» TASK DIRECTIONS
From the first line of the data below, repeat each line exactly until you reach the line with "from mathutils import Vector, Matrix, noise"; include that line too.

» MATERIAL
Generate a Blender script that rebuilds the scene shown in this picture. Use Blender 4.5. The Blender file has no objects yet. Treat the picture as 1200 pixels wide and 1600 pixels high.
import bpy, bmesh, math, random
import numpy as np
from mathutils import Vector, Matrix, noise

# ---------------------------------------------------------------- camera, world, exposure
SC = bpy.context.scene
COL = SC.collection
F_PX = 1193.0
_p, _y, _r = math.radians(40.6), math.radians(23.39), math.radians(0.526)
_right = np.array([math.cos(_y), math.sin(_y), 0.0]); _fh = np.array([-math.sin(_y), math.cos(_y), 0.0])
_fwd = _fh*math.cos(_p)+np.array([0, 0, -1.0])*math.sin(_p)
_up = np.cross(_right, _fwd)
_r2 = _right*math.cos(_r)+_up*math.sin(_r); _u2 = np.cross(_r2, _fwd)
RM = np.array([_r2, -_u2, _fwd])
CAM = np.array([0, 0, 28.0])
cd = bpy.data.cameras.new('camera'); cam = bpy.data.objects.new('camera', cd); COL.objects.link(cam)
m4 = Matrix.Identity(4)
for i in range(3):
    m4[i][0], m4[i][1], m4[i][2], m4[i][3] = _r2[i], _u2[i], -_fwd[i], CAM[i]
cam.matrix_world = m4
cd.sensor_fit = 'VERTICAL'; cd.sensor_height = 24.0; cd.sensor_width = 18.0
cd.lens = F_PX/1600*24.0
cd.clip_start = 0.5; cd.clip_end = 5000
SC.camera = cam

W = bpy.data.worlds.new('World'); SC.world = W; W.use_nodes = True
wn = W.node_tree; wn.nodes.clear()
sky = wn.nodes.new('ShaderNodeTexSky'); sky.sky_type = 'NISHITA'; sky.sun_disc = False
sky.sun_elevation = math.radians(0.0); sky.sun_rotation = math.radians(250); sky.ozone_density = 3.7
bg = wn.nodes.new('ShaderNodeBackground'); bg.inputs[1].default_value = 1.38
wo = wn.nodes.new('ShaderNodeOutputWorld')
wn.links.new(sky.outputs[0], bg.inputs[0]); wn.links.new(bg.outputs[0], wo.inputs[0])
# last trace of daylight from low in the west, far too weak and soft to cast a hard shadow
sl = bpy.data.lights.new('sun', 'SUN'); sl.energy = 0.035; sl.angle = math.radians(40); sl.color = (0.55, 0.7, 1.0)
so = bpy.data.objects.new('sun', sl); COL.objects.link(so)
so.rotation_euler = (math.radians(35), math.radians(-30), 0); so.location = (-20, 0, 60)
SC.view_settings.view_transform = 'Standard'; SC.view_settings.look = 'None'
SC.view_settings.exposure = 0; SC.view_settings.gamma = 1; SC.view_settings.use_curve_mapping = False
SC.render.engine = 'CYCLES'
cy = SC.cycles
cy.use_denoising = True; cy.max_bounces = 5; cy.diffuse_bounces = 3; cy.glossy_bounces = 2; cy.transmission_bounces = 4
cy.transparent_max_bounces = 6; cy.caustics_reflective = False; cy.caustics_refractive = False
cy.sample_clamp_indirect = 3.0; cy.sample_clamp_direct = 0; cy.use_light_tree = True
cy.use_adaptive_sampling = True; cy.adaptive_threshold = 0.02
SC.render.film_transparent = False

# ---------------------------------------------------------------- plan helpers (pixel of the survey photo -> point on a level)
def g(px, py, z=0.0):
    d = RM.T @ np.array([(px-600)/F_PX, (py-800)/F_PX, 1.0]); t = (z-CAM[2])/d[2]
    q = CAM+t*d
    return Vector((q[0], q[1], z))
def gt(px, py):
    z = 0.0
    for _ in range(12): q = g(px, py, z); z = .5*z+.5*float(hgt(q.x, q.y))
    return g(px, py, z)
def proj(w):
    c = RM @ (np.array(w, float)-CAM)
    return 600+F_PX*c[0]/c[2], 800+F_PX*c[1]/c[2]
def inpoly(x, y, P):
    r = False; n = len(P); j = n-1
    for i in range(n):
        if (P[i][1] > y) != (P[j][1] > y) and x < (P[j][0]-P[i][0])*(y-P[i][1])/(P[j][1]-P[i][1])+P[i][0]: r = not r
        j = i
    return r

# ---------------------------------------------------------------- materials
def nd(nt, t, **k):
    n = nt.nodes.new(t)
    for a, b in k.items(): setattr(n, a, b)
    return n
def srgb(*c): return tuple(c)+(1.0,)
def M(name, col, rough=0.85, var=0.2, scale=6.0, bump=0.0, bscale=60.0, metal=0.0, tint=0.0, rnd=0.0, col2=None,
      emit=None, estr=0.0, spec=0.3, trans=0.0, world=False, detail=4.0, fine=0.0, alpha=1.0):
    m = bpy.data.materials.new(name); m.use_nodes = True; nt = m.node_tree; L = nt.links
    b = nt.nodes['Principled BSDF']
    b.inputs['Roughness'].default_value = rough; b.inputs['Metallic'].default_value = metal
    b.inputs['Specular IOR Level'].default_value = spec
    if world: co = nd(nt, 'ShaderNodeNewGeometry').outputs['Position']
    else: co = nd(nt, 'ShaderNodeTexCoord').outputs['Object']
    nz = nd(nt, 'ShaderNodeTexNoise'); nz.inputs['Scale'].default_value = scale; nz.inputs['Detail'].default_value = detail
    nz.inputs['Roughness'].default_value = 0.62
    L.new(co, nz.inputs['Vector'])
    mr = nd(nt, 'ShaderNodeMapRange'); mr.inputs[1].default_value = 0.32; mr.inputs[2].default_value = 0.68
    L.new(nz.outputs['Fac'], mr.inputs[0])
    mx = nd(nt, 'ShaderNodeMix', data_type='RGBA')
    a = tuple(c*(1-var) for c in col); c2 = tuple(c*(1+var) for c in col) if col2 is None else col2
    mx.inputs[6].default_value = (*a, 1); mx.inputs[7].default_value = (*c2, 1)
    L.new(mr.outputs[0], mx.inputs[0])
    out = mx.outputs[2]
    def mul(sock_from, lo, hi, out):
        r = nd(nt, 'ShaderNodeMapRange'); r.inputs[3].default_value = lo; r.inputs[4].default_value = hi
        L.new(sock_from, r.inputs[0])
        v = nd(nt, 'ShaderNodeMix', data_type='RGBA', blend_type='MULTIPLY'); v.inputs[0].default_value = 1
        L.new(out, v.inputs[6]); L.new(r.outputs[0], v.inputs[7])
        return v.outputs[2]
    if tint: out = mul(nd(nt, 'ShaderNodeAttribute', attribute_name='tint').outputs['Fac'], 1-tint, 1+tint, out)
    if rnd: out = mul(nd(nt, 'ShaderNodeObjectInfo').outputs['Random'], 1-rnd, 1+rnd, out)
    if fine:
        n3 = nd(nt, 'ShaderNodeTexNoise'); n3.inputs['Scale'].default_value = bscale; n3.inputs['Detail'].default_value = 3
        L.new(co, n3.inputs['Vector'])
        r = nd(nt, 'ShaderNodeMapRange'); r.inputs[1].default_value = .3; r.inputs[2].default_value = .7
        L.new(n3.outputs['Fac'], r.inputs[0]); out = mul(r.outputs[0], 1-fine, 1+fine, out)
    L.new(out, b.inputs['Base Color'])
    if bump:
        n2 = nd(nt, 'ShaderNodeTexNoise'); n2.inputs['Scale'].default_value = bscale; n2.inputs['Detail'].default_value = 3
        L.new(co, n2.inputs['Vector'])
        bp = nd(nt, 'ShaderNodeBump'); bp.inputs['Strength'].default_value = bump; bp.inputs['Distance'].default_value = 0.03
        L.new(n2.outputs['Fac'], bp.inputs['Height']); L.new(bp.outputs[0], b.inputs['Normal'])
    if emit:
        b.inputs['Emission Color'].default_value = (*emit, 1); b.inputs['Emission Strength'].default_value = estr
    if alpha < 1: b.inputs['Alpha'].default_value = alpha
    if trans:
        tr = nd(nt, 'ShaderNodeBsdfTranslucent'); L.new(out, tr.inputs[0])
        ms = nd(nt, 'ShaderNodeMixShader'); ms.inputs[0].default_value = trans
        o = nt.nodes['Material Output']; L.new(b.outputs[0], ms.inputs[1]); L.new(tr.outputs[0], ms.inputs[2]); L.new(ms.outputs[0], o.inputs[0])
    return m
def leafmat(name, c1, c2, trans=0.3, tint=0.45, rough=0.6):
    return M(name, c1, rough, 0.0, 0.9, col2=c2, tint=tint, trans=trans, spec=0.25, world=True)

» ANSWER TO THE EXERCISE
Generate a Blender script that rebuilds the scene shown in this picture. Use Blender 4.5. The Blender file has no objects yet. Treat the picture as 1200 pixels wide and 1600 pixels high.
import bpy, bmesh, math, random
import numpy as np
from mathutils import Vector, Matrix, noise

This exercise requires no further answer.